=== INFORMATION SUPPLIED ===

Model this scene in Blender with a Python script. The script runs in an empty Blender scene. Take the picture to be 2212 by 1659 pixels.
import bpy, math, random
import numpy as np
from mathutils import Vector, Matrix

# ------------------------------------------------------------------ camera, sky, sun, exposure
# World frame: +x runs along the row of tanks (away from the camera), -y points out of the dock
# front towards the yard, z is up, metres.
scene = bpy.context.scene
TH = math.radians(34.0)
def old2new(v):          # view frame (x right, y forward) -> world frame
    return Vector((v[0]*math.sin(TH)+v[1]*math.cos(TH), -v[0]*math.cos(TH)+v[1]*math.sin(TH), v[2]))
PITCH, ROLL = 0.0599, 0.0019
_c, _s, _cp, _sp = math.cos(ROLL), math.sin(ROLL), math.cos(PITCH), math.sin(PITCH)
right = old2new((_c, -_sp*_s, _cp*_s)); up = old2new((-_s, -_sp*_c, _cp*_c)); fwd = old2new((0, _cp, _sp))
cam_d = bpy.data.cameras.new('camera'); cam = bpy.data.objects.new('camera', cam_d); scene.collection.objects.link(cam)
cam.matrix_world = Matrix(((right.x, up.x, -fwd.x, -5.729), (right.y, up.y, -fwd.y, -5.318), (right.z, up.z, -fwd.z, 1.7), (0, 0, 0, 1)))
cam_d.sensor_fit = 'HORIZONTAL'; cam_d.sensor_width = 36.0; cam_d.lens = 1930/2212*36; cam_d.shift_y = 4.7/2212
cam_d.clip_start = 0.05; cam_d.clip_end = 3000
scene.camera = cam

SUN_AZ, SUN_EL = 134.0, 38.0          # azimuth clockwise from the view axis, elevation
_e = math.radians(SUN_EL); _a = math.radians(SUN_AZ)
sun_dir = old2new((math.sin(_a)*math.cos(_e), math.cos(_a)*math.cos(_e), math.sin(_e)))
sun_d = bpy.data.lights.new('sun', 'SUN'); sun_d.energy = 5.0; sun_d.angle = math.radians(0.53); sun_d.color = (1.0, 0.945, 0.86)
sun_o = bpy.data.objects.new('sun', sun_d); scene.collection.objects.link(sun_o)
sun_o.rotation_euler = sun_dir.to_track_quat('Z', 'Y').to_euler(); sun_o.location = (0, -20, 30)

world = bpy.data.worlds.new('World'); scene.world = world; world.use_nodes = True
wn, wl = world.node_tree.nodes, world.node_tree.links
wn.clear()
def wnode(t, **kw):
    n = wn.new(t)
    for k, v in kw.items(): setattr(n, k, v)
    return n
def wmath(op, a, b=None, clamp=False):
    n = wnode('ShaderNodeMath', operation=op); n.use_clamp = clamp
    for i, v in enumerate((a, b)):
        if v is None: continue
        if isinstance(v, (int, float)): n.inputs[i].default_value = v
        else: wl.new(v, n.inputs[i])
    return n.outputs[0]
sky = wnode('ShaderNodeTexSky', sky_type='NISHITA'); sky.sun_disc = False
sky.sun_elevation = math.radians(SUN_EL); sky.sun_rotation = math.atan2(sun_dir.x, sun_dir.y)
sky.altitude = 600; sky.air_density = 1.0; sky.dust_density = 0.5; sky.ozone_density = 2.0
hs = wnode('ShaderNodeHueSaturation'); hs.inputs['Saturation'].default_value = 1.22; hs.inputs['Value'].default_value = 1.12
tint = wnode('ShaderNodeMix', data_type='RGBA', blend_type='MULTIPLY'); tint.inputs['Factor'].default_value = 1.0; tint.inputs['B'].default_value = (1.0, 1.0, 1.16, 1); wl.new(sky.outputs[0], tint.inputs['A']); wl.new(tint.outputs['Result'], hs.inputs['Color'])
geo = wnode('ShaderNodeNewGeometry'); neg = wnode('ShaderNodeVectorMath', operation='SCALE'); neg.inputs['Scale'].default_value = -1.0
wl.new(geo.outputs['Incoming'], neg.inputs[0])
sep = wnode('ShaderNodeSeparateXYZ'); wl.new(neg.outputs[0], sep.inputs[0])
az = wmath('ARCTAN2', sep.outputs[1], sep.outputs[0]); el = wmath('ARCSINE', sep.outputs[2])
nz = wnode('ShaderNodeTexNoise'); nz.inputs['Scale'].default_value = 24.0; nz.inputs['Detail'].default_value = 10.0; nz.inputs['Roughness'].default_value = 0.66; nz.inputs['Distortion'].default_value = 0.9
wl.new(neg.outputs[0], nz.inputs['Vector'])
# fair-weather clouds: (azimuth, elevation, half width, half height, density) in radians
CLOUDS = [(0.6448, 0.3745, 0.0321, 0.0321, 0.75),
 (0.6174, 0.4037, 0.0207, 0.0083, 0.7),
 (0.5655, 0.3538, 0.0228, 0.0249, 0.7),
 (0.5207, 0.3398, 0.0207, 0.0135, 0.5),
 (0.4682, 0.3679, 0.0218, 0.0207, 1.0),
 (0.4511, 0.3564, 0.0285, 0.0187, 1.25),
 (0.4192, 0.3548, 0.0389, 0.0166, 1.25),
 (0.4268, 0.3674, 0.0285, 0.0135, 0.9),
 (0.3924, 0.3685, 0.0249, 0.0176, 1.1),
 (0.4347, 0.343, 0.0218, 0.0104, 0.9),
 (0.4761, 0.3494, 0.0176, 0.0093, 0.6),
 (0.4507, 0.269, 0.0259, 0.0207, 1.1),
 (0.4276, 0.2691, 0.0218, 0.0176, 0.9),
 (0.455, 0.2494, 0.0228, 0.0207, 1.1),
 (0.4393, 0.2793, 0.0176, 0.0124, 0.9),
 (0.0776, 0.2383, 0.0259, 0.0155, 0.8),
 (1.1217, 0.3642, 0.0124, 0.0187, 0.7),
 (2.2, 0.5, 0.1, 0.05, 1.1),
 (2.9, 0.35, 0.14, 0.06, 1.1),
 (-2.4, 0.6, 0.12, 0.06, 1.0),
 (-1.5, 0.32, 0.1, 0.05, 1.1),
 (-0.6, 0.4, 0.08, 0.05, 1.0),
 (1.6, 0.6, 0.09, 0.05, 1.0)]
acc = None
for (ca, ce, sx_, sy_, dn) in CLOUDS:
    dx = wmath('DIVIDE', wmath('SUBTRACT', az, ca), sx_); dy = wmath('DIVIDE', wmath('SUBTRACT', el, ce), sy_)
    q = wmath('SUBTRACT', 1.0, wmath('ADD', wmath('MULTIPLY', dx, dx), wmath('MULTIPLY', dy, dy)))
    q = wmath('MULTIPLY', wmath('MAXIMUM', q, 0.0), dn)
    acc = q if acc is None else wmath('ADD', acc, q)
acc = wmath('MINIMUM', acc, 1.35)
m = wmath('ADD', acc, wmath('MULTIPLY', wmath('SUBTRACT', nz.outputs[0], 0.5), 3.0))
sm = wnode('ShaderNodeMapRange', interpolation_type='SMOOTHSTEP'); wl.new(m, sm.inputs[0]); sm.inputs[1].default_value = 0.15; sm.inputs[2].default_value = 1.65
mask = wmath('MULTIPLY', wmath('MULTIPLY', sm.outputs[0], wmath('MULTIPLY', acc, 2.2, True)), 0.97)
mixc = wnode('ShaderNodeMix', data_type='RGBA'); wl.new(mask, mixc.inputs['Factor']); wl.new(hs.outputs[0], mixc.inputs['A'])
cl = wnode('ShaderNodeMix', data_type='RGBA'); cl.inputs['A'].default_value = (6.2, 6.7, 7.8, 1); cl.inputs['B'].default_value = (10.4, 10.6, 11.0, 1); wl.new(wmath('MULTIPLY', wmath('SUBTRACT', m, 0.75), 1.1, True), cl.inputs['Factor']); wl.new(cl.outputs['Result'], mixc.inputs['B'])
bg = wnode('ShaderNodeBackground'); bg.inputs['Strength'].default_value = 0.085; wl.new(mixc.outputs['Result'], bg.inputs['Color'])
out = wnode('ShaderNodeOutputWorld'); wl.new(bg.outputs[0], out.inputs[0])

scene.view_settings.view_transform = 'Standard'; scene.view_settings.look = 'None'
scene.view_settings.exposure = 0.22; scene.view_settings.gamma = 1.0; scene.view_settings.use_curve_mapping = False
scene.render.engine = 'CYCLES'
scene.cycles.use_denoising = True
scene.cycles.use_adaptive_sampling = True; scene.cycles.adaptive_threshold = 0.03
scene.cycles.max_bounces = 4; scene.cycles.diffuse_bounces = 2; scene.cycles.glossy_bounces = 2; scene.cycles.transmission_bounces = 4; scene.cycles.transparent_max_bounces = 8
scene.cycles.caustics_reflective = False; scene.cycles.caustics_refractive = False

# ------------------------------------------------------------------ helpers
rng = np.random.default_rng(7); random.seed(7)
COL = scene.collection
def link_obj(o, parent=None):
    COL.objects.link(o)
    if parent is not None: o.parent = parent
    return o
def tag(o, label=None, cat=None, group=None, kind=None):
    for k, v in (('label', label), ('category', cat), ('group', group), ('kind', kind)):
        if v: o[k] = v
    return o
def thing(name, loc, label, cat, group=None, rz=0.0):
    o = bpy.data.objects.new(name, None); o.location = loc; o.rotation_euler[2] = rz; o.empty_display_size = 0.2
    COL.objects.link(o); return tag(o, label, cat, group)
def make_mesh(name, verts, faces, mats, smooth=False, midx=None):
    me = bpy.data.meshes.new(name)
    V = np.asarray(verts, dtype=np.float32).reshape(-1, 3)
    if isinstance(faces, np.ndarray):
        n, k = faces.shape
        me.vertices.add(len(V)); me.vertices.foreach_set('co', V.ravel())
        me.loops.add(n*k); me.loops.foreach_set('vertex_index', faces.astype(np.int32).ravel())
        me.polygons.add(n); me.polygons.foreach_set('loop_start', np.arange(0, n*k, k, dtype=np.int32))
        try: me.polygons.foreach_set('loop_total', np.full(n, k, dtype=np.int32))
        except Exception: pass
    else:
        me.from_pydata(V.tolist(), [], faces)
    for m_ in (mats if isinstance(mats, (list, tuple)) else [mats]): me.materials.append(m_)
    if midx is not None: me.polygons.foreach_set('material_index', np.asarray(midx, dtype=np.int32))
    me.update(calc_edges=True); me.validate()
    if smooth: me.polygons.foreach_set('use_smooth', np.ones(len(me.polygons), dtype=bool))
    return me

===

Return exactly the lines from the beginning of the data above through the one containing "from mathutils import Vector, Matrix", please. Include both end lines and add nothing else.

▸ TASK SOLUTION:
Model this scene in Blender with a Python script. The script runs in an empty Blender scene. Take the picture to be 2212 by 1659 pixels.
import bpy, math, random
import numpy as np
from mathutils import Vector, Matrix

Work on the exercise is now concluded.